WHAT THE EXERCISE ASKS = Read the records below. Copy each line where the string "wide" occurs.

[Scenes as source code]
——
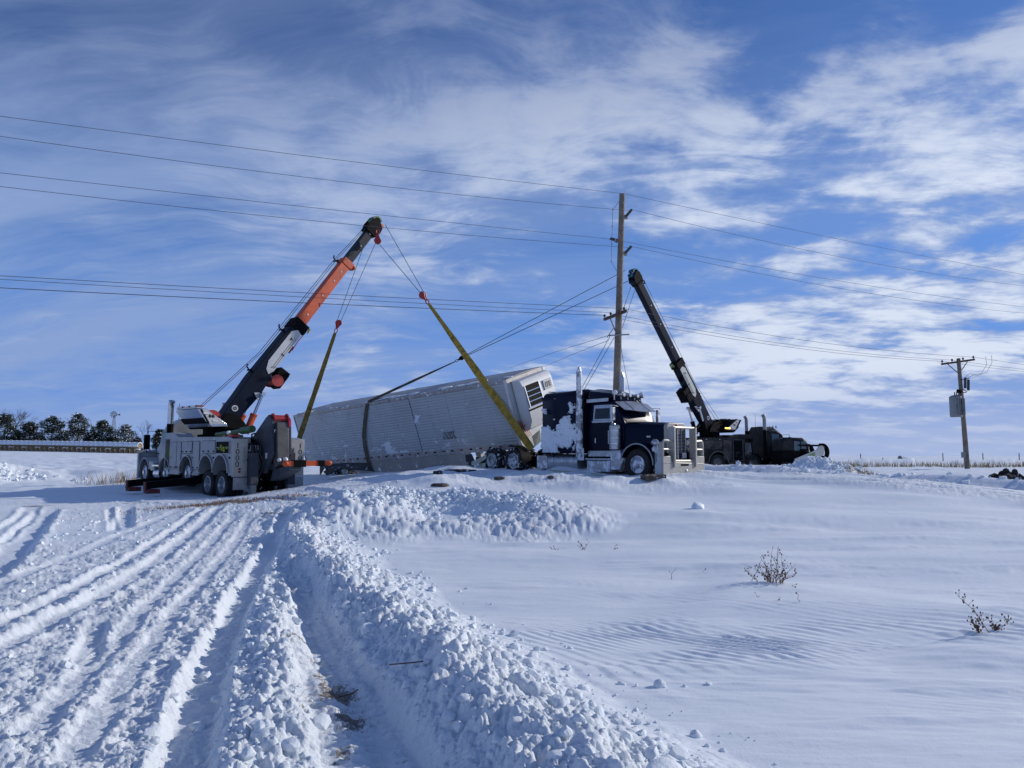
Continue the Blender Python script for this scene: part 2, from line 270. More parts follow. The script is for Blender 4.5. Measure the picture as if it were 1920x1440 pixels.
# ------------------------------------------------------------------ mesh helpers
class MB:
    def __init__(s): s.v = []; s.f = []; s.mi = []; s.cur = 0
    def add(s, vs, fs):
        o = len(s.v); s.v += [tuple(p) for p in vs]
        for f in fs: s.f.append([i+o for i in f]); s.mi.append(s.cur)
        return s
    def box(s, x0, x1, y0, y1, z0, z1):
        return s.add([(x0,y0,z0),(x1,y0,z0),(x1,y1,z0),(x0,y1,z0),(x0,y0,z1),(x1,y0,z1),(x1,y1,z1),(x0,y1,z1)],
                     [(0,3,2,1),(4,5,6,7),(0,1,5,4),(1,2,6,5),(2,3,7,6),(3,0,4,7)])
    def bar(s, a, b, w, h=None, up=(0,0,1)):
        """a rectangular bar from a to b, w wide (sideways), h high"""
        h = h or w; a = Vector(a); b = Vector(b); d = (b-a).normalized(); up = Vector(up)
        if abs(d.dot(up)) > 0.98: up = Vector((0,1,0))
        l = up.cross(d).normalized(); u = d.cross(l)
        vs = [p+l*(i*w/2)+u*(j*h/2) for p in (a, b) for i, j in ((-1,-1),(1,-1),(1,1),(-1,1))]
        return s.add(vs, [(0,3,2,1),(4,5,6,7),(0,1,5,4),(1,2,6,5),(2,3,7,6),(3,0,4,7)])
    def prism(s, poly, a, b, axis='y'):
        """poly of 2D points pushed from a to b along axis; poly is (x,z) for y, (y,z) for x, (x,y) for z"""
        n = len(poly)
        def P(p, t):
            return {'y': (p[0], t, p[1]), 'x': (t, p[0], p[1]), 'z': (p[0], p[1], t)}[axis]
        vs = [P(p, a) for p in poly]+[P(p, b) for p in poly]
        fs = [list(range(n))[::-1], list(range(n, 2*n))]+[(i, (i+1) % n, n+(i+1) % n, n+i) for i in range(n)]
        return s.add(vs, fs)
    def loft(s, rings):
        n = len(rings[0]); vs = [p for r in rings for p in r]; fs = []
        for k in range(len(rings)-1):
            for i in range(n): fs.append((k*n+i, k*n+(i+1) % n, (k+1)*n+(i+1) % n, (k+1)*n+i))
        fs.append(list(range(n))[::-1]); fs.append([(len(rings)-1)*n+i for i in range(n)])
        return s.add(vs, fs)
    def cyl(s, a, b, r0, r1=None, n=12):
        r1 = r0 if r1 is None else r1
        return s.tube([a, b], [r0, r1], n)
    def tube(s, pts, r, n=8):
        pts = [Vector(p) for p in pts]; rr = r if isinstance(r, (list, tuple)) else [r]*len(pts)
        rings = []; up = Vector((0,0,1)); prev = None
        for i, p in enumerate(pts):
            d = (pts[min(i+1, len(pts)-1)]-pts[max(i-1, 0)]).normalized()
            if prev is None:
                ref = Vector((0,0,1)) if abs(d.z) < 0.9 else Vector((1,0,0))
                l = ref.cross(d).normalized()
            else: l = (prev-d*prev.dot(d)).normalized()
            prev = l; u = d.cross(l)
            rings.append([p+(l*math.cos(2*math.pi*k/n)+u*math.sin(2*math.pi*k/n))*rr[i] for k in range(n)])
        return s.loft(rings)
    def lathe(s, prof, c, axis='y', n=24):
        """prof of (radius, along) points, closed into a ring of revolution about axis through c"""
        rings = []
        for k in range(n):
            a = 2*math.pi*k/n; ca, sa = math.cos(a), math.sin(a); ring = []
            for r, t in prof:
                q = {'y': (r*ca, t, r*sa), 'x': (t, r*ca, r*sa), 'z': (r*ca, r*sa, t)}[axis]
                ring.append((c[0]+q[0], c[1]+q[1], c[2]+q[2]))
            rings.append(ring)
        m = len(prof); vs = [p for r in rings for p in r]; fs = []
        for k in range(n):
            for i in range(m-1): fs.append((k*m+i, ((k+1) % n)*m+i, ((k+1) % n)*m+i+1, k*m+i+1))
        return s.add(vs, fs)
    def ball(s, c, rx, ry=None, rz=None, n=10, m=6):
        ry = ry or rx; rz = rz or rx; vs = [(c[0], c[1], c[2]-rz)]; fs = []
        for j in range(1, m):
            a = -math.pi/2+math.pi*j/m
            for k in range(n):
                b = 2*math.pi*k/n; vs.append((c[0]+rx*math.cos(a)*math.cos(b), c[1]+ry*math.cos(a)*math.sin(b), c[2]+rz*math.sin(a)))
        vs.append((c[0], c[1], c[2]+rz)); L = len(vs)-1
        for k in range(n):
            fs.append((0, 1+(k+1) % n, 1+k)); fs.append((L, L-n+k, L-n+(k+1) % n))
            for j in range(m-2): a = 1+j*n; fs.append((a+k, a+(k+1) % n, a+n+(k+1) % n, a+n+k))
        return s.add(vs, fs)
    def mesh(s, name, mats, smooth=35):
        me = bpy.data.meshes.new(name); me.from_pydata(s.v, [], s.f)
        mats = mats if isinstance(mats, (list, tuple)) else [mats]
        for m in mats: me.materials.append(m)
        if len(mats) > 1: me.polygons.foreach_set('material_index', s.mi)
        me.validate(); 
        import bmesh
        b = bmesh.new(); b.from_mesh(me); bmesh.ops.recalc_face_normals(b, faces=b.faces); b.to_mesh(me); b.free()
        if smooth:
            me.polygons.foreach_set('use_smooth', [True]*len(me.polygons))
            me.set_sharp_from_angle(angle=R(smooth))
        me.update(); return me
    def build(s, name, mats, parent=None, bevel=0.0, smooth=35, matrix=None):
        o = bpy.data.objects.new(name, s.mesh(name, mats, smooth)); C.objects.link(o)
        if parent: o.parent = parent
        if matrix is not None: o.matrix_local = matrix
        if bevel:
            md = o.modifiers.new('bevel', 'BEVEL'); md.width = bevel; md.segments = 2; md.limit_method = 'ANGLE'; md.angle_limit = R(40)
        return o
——
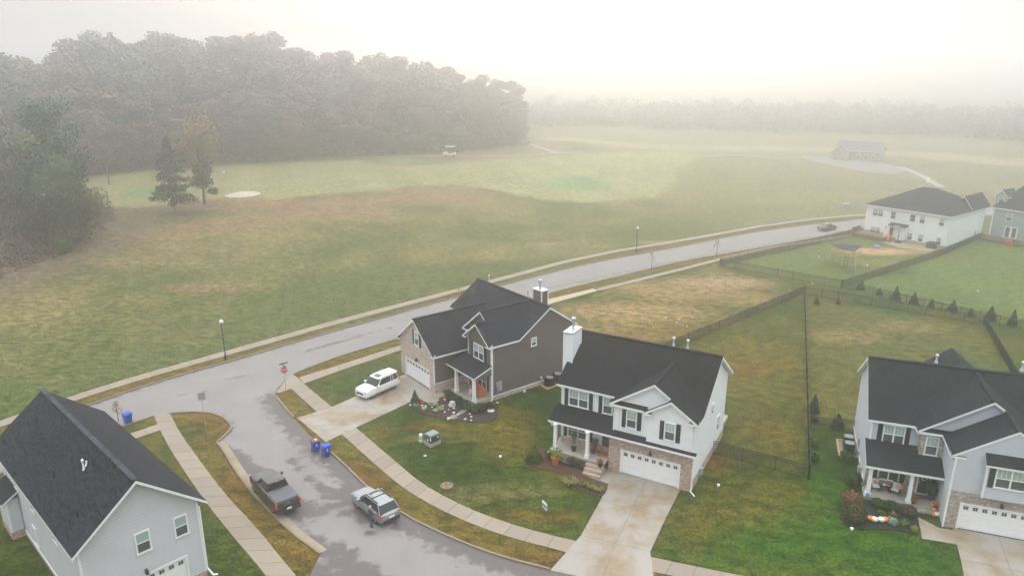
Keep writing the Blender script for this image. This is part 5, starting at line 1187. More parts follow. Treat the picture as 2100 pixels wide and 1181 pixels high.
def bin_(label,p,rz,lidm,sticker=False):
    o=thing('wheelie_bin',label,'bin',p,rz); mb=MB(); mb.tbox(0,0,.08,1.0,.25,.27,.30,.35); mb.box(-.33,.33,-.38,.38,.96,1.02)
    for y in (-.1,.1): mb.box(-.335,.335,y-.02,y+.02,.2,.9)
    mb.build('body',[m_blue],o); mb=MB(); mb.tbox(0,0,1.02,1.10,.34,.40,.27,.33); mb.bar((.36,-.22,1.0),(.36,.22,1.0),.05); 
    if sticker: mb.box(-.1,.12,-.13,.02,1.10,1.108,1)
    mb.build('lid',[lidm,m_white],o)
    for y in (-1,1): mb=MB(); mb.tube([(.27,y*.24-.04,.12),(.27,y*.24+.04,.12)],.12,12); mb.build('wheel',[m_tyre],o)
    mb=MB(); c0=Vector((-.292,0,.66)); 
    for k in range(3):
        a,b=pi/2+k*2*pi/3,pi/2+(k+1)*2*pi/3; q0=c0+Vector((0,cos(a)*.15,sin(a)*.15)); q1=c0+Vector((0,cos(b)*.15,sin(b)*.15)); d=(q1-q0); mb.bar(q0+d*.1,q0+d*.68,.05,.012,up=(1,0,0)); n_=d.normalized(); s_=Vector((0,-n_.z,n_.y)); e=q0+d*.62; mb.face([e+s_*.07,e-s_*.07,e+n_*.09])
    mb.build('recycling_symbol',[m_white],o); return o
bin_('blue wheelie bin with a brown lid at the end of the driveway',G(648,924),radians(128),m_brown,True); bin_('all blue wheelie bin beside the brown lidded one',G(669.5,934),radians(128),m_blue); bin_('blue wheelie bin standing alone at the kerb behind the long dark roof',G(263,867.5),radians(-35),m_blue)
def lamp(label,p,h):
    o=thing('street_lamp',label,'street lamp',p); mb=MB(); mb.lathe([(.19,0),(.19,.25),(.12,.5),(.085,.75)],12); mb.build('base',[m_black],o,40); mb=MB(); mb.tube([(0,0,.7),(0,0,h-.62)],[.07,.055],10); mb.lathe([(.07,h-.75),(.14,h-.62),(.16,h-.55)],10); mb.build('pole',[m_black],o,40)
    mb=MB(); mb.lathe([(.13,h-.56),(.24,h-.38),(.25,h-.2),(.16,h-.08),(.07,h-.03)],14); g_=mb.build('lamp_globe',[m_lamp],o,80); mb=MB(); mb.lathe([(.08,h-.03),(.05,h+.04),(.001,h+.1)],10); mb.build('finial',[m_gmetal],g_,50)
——
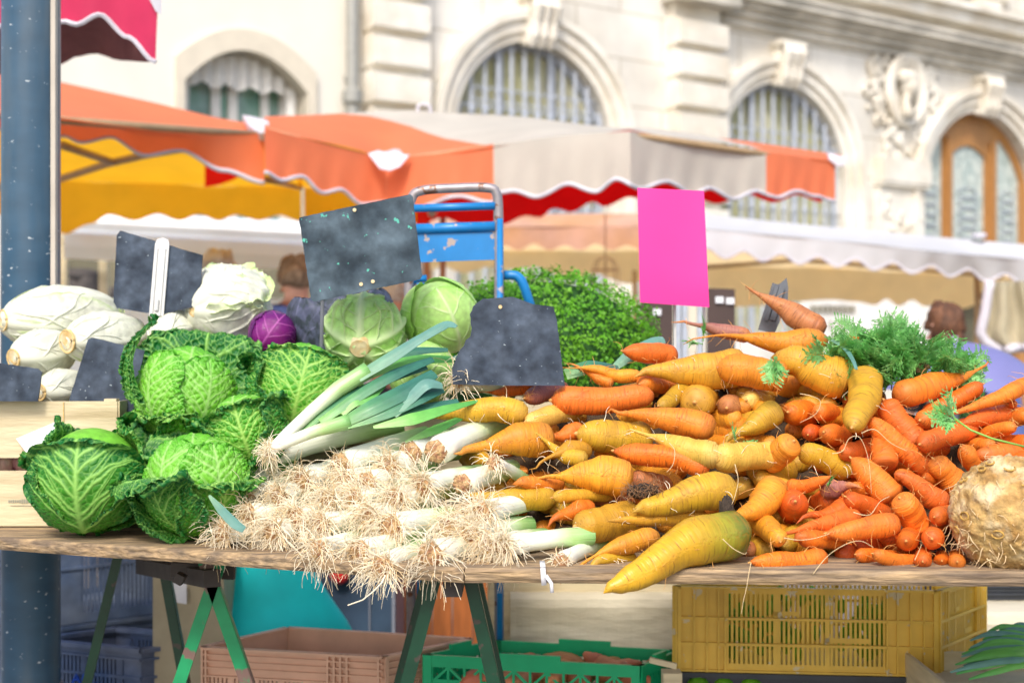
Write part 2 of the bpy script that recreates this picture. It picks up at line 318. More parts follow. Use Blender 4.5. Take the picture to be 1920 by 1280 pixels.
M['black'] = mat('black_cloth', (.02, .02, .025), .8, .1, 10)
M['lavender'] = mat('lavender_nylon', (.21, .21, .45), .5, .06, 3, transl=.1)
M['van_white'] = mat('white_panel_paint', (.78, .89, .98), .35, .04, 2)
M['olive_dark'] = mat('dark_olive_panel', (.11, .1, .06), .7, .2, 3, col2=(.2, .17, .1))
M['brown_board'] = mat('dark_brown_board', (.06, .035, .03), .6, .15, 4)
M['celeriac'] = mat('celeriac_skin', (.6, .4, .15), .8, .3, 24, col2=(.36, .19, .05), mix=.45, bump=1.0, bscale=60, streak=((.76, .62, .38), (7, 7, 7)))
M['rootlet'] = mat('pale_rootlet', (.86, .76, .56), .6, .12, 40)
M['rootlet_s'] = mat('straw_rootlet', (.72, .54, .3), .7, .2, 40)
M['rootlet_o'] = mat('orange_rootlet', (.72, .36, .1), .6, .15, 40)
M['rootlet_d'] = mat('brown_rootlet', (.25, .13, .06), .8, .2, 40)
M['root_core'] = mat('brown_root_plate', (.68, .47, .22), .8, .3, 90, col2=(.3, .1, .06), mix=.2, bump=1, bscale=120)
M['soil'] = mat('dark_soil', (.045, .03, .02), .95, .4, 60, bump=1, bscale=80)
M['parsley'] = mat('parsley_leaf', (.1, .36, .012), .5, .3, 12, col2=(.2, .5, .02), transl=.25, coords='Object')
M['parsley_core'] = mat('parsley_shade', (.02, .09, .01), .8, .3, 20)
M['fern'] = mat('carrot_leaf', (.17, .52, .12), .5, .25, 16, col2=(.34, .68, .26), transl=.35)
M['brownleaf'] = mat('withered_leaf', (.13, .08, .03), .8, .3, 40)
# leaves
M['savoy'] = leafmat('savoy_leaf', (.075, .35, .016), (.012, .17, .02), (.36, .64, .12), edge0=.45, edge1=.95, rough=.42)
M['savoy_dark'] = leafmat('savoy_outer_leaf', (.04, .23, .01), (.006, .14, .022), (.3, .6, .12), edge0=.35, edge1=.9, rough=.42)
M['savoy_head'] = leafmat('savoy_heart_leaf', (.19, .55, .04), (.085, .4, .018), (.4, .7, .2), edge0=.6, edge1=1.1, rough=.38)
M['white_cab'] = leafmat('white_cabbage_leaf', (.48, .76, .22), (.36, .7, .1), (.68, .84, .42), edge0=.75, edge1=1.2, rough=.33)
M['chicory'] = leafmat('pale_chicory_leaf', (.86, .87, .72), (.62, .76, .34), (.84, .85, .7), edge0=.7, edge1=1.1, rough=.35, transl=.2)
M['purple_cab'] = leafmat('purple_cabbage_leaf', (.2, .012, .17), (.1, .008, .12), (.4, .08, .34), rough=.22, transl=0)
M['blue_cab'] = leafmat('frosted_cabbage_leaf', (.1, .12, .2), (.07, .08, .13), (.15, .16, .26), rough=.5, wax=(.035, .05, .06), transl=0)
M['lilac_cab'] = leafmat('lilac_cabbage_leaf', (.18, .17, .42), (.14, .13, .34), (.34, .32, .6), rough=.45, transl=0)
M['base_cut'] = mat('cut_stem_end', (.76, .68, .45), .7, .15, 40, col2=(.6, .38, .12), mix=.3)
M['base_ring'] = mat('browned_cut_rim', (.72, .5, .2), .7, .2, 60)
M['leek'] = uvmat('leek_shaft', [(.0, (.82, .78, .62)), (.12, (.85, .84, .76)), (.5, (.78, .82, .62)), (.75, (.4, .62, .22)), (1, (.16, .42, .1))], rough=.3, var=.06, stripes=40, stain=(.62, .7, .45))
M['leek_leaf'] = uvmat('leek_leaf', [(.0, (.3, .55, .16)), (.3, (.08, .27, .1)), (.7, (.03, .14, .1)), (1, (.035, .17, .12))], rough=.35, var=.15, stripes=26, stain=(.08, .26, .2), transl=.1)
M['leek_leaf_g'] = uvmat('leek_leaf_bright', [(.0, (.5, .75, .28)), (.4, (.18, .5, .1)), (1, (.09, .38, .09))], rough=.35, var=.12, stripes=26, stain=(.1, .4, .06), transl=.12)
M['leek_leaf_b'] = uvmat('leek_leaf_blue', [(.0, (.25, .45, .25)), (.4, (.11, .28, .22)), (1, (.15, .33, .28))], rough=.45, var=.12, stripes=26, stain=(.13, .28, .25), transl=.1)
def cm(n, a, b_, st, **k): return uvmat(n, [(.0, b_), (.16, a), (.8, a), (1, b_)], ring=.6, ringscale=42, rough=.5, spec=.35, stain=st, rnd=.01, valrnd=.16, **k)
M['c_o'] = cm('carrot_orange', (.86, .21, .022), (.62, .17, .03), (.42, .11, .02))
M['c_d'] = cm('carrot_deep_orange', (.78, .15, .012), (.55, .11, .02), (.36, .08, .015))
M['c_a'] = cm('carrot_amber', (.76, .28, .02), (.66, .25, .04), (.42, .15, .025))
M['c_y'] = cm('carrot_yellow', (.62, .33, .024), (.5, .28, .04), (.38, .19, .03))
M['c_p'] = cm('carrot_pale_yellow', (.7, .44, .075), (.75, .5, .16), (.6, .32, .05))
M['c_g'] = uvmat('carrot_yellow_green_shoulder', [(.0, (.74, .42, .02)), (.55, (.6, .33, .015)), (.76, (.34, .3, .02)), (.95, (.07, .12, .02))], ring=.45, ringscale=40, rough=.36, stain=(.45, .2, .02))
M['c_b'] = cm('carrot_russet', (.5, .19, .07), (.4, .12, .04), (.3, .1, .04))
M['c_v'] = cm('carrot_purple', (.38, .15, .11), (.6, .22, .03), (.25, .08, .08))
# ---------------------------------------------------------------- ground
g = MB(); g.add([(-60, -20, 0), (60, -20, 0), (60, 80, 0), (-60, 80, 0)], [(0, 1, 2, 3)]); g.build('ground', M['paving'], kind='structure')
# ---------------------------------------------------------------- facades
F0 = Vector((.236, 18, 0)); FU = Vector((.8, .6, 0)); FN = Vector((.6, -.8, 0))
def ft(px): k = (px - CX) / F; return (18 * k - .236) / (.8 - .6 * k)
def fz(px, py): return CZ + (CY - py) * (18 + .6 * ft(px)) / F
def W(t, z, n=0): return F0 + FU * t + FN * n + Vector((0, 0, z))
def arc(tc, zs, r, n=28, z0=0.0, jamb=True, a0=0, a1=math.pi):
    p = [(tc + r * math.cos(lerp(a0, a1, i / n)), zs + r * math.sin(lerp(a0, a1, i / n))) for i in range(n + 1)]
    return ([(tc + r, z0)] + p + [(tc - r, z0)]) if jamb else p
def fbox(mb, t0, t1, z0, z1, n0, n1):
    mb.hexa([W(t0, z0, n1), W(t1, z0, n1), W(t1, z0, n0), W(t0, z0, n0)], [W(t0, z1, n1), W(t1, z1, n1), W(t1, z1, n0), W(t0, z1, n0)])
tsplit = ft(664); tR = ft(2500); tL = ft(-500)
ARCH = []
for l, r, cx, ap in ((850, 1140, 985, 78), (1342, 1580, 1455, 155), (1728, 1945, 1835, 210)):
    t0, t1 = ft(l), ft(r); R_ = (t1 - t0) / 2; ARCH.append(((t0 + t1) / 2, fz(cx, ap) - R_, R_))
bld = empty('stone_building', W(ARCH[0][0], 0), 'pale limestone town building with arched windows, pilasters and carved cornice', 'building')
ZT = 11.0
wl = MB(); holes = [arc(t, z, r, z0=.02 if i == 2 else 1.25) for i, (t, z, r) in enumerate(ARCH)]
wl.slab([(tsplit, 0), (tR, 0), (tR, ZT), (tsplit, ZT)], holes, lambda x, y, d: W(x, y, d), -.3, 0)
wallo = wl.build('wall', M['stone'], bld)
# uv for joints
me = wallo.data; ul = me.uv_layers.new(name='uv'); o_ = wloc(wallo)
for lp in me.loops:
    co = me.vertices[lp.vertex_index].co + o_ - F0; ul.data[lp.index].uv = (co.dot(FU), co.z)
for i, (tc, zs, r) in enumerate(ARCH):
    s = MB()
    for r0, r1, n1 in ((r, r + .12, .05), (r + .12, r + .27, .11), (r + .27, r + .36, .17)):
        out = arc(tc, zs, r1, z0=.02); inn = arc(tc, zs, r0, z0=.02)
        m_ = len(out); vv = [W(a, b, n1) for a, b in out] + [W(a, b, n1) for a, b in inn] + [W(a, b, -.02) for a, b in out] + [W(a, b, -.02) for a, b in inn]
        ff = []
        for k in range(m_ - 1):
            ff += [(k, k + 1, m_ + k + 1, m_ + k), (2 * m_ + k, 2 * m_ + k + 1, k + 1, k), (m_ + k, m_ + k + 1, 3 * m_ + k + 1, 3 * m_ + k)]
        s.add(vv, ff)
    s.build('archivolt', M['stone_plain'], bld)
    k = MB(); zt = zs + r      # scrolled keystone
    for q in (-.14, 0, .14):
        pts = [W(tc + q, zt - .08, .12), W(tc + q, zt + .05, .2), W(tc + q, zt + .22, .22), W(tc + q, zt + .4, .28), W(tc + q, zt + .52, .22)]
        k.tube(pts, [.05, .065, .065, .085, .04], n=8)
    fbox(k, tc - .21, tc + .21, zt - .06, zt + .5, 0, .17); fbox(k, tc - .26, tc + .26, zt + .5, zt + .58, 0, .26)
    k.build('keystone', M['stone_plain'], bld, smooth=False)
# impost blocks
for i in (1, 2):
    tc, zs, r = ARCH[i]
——
SOLUTION =
        """a rectangular bar from a to b, w wide (sideways), h high"""
Keep writing the Blender script for this image. This is part 5, starting at line 1187. More parts follow. Treat the picture as 2100 pixels wide and 1181 pixels high.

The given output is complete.